■ DESCRIPTION OF THE TASK:
Reproduce the material in full, unchanged.

_ _ _ _

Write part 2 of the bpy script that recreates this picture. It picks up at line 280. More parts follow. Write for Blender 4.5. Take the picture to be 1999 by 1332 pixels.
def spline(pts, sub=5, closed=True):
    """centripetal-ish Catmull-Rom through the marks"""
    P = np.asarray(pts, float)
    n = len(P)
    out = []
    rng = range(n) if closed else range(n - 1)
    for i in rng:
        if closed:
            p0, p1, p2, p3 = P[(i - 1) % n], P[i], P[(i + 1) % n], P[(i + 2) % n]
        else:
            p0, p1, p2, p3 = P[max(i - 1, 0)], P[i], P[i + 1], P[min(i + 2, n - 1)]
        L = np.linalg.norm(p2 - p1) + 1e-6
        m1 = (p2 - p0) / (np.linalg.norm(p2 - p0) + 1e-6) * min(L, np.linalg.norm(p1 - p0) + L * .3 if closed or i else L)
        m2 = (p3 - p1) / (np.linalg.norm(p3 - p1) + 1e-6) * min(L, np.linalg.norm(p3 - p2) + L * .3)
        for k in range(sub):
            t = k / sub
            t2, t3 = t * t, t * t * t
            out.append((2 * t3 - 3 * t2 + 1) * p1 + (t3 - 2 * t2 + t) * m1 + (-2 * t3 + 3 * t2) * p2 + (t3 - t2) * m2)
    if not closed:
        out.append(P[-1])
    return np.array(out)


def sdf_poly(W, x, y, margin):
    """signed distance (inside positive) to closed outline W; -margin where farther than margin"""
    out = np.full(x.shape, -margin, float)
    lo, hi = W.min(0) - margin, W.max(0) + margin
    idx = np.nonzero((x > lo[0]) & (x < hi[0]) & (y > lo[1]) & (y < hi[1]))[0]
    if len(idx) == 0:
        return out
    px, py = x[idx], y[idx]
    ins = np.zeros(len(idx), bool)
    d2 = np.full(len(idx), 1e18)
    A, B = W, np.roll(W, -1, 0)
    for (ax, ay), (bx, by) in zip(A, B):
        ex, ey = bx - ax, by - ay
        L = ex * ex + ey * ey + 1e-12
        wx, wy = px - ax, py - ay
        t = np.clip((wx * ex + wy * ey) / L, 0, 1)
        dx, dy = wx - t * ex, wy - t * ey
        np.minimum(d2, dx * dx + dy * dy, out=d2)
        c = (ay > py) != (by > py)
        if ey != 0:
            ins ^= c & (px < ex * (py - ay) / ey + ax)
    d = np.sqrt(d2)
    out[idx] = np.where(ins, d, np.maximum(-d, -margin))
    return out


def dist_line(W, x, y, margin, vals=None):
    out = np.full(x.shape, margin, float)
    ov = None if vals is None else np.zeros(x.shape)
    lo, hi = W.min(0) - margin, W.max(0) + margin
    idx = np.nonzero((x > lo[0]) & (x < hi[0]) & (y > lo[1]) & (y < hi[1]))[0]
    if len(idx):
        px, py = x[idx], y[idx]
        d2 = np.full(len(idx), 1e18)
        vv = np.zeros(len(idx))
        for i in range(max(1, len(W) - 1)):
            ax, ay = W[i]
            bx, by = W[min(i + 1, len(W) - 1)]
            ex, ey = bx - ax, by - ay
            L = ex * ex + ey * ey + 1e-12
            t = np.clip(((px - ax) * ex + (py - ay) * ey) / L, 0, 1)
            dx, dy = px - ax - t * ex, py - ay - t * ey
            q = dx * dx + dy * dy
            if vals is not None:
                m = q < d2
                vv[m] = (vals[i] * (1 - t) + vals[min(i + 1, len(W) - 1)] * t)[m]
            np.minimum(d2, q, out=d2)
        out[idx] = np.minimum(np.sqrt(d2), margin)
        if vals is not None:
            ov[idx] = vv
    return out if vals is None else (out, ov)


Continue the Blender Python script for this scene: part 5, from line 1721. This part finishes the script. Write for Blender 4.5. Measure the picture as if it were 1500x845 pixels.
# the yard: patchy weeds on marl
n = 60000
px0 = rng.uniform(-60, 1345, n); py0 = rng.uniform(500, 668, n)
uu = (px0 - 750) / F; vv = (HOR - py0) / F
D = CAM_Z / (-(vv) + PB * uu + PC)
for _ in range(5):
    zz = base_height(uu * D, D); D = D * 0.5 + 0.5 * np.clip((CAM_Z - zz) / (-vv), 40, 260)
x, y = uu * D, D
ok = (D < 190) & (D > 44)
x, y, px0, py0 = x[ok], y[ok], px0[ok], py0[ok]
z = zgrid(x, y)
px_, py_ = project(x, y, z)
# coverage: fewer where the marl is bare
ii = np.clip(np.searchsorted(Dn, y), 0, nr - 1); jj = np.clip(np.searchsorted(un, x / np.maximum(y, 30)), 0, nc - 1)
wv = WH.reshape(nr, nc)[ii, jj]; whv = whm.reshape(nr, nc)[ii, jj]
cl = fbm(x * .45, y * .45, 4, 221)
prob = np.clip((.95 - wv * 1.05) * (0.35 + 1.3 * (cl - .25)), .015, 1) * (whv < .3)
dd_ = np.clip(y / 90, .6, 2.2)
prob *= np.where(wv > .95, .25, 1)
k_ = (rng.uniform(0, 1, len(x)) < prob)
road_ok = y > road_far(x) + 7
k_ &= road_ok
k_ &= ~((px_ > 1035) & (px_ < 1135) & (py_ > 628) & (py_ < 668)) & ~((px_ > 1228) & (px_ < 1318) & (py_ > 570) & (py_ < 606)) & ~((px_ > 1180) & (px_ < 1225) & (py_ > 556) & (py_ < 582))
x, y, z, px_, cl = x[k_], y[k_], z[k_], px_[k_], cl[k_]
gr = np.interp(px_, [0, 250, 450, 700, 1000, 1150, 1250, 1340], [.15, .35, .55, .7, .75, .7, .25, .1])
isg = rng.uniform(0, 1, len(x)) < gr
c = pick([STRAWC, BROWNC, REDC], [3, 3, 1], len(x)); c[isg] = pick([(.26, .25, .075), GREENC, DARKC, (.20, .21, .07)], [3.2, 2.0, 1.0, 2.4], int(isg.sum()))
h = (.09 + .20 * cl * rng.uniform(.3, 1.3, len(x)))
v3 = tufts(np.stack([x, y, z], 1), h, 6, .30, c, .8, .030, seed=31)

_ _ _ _

■ OUTPUT BELOW:
Write part 2 of the bpy script that recreates this picture. It picks up at line 280. More parts follow. Write for Blender 4.5. Take the picture to be 1999 by 1332 pixels.
def spline(pts, sub=5, closed=True):
    """centripetal-ish Catmull-Rom through the marks"""
    P = np.asarray(pts, float)
    n = len(P)
    out = []
    rng = range(n) if closed else range(n - 1)
    for i in rng:
        if closed:
            p0, p1, p2, p3 = P[(i - 1) % n], P[i], P[(i + 1) % n], P[(i + 2) % n]
        else:
            p0, p1, p2, p3 = P[max(i - 1, 0)], P[i], P[i + 1], P[min(i + 2, n - 1)]
        L = np.linalg.norm(p2 - p1) + 1e-6
        m1 = (p2 - p0) / (np.linalg.norm(p2 - p0) + 1e-6) * min(L, np.linalg.norm(p1 - p0) + L * .3 if closed or i else L)
        m2 = (p3 - p1) / (np.linalg.norm(p3 - p1) + 1e-6) * min(L, np.linalg.norm(p3 - p2) + L * .3)
        for k in range(sub):
            t = k / sub
            t2, t3 = t * t, t * t * t
            out.append((2 * t3 - 3 * t2 + 1) * p1 + (t3 - 2 * t2 + t) * m1 + (-2 * t3 + 3 * t2) * p2 + (t3 - t2) * m2)
    if not closed:
        out.append(P[-1])
    return np.array(out)


def sdf_poly(W, x, y, margin):
    """signed distance (inside positive) to closed outline W; -margin where farther than margin"""
    out = np.full(x.shape, -margin, float)
    lo, hi = W.min(0) - margin, W.max(0) + margin
    idx = np.nonzero((x > lo[0]) & (x < hi[0]) & (y > lo[1]) & (y < hi[1]))[0]
    if len(idx) == 0:
        return out
    px, py = x[idx], y[idx]
    ins = np.zeros(len(idx), bool)
    d2 = np.full(len(idx), 1e18)
    A, B = W, np.roll(W, -1, 0)
    for (ax, ay), (bx, by) in zip(A, B):
        ex, ey = bx - ax, by - ay
        L = ex * ex + ey * ey + 1e-12
        wx, wy = px - ax, py - ay
        t = np.clip((wx * ex + wy * ey) / L, 0, 1)
        dx, dy = wx - t * ex, wy - t * ey
        np.minimum(d2, dx * dx + dy * dy, out=d2)
        c = (ay > py) != (by > py)
        if ey != 0:
            ins ^= c & (px < ex * (py - ay) / ey + ax)
    d = np.sqrt(d2)
    out[idx] = np.where(ins, d, np.maximum(-d, -margin))
    return out


def dist_line(W, x, y, margin, vals=None):
    out = np.full(x.shape, margin, float)
    ov = None if vals is None else np.zeros(x.shape)
    lo, hi = W.min(0) - margin, W.max(0) + margin
    idx = np.nonzero((x > lo[0]) & (x < hi[0]) & (y > lo[1]) & (y < hi[1]))[0]
    if len(idx):
        px, py = x[idx], y[idx]
        d2 = np.full(len(idx), 1e18)
        vv = np.zeros(len(idx))
        for i in range(max(1, len(W) - 1)):
            ax, ay = W[i]
            bx, by = W[min(i + 1, len(W) - 1)]
            ex, ey = bx - ax, by - ay
            L = ex * ex + ey * ey + 1e-12
            t = np.clip(((px - ax) * ex + (py - ay) * ey) / L, 0, 1)
            dx, dy = px - ax - t * ex, py - ay - t * ey
            q = dx * dx + dy * dy
            if vals is not None:
                m = q < d2
                vv[m] = (vals[i] * (1 - t) + vals[min(i + 1, len(W) - 1)] * t)[m]
            np.minimum(d2, q, out=d2)
        out[idx] = np.minimum(np.sqrt(d2), margin)
        if vals is not None:
            ov[idx] = vv
    return out if vals is None else (out, ov)


Continue the Blender Python script for this scene: part 5, from line 1721. This part finishes the script. Write for Blender 4.5. Measure the picture as if it were 1500x845 pixels.
# the yard: patchy weeds on marl
n = 60000
px0 = rng.uniform(-60, 1345, n); py0 = rng.uniform(500, 668, n)
uu = (px0 - 750) / F; vv = (HOR - py0) / F
D = CAM_Z / (-(vv) + PB * uu + PC)
for _ in range(5):
    zz = base_height(uu * D, D); D = D * 0.5 + 0.5 * np.clip((CAM_Z - zz) / (-vv), 40, 260)
x, y = uu * D, D
ok = (D < 190) & (D > 44)
x, y, px0, py0 = x[ok], y[ok], px0[ok], py0[ok]
z = zgrid(x, y)
px_, py_ = project(x, y, z)
# coverage: fewer where the marl is bare
ii = np.clip(np.searchsorted(Dn, y), 0, nr - 1); jj = np.clip(np.searchsorted(un, x / np.maximum(y, 30)), 0, nc - 1)
wv = WH.reshape(nr, nc)[ii, jj]; whv = whm.reshape(nr, nc)[ii, jj]
cl = fbm(x * .45, y * .45, 4, 221)
prob = np.clip((.95 - wv * 1.05) * (0.35 + 1.3 * (cl - .25)), .015, 1) * (whv < .3)
dd_ = np.clip(y / 90, .6, 2.2)
prob *= np.where(wv > .95, .25, 1)
k_ = (rng.uniform(0, 1, len(x)) < prob)
road_ok = y > road_far(x) + 7
k_ &= road_ok
k_ &= ~((px_ > 1035) & (px_ < 1135) & (py_ > 628) & (py_ < 668)) & ~((px_ > 1228) & (px_ < 1318) & (py_ > 570) & (py_ < 606)) & ~((px_ > 1180) & (px_ < 1225) & (py_ > 556) & (py_ < 582))
x, y, z, px_, cl = x[k_], y[k_], z[k_], px_[k_], cl[k_]
gr = np.interp(px_, [0, 250, 450, 700, 1000, 1150, 1250, 1340], [.15, .35, .55, .7, .75, .7, .25, .1])
isg = rng.uniform(0, 1, len(x)) < gr
c = pick([STRAWC, BROWNC, REDC], [3, 3, 1], len(x)); c[isg] = pick([(.26, .25, .075), GREENC, DARKC, (.20, .21, .07)], [3.2, 2.0, 1.0, 2.4], int(isg.sum()))
h = (.09 + .20 * cl * rng.uniform(.3, 1.3, len(x)))
v3 = tufts(np.stack([x, y, z], 1), h, 6, .30, c, .8, .030, seed=31)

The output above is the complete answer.